こうした経緯からみて、プーチンがメドヴェージェフを見限るのは時間の問題とみられている。幸か不幸か、後任はアレクセイ・クドリンが有力視されている。彼は、プーチンがモスクワで職探しをした際、自宅の食堂に折り畳みベッドを用意して親身になって就職の世話をしたことで知られている。その彼は、2011年9月、メドヴェージェフ首相誕生後の内閣では働けないとの発言をし、副首相兼財務相を辞めた。メドヴェージェフと対峙する姿勢を鮮明に示し、いったんはプーチンとの関係も冷え込んだとみられていた。しかし、2016年1月、プーチンはマスメディア幹部との秘密会合で、「クドリンと毎日のように電話で話している」と語り、二人の関係修復がなされていることが明らかになった。同年4月、彼は大統領付属経済会議副議長に任命され、公的地位も復活した。孤高を深めるプーチンにとって、クドリンが救いになるのかもしれない。

脚注

(1) 日欧米のマスメディア報道はロシアによるクリミア併合だけを問題視するばかりで、そもそもウクライナ西部のナショナリストを煽動し、暴力によって民主的に選ばれていたヴィクトル・ヤヌコヴィッチ大統領を追い落とした米国政府の行為をなんら批判していない。この事実をしっかりと認識しなければ、プーチンが米国の姿勢に激怒した理由がまったくわからないだろう。事実を正確に報道することすら、日欧米のマスメディアはできないことをはっきりと証明したことになる。ついでに言えば、専門家と呼ばれる連中の多くもまた真実を語らず、虚言を吐いているにすぎないことがわかったはずだ。具体的名前については拙著『ウクライナ2.0』で披歴しているから、参考にしてほしい。

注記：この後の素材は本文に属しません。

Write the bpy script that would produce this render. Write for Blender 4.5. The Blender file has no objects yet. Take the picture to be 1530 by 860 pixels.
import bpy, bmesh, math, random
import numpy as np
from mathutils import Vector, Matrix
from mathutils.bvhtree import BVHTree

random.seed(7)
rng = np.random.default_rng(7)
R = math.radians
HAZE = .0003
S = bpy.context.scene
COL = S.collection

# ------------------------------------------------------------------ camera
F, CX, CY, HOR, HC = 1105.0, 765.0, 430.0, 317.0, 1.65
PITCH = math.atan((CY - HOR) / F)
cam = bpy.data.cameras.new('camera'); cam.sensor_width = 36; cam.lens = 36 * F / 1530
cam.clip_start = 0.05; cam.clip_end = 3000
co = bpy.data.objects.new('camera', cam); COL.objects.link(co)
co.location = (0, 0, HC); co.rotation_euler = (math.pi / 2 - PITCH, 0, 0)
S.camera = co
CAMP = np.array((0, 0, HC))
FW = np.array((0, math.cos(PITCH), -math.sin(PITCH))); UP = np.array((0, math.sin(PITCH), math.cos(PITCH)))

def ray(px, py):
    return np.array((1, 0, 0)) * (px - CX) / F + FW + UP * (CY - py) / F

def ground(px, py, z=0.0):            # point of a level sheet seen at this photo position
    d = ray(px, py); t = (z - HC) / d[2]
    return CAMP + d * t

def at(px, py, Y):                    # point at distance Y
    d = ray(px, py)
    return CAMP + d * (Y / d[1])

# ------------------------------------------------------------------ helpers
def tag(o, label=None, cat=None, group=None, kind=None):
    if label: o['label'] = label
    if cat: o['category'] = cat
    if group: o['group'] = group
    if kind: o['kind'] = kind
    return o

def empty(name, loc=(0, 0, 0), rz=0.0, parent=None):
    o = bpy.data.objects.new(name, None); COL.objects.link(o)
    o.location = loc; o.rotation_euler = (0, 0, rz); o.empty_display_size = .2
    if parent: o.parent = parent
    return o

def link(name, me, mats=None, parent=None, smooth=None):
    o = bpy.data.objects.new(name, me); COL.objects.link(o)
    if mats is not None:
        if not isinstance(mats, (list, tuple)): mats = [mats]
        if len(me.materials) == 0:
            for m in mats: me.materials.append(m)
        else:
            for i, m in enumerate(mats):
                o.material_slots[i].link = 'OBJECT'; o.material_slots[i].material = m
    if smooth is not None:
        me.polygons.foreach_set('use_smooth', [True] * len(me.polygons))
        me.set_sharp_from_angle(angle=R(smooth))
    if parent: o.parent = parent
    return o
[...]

(2) 国内事情について大雑把に言えば、日本の左翼だけでなく右翼もまた、その勢力を弱体化させてきた。それが北方領土問題を解決に導く環境を整えている。4島一括返還でなければダメといった原則論に固執する右翼の反発を怖れる必要がなくなっているのだ。

(3) アレクサンドルは2005年5月、モスクワで68歳の老女をVWで轢き殺した過去がある。結局、刑事事件化は途中で見送られた。

(4) ヴォロディンはサラトフ州副知事から統一ロシアを経て2010年に副首相兼政府官房長になり、2011年5月から全ロ人民戦線参謀本部長に転じ、同年12月から大統領府第一副長官に就任していた。彼は「ストラテジスト」と呼ばれる「策謀家」で、プーチンの命令で政治的戦略を練る役割を果たすようになっている。いわばウラディスラフ・スルコフに代わる存在として重宝されるようになっている(スルコフは2012年5月、プーチン大統領のもとで副首相兼政府官房長になり、2013年5月にいったん解任されながら、同年9月、南オセチアなどを担当する補佐官として復帰、その後、ウクライナ東部をめぐる問題に従事しているが、メドヴェージェフに近くなりすぎているとみられる)。

(5) この一連の人事の解釈を困難にしているのは、ナルィシュキンの対外諜報局長官への転出である。フラトコフ長官は元首相でもあり、このポストは決して軽いものではない。それどころか、2017年にも、いまの連邦保安局と対外諜報局などを合併させてロシア国家安全保障省を創設するとの見方があり、このKGB復活を意味する新機関のトップにナルィシュキンを据える可能性がある。彼は、KGB出身の経歴をもち、こうした憶測が実現しないともかぎらない。ゆえに、今回の人事の読み解きは難しいのである。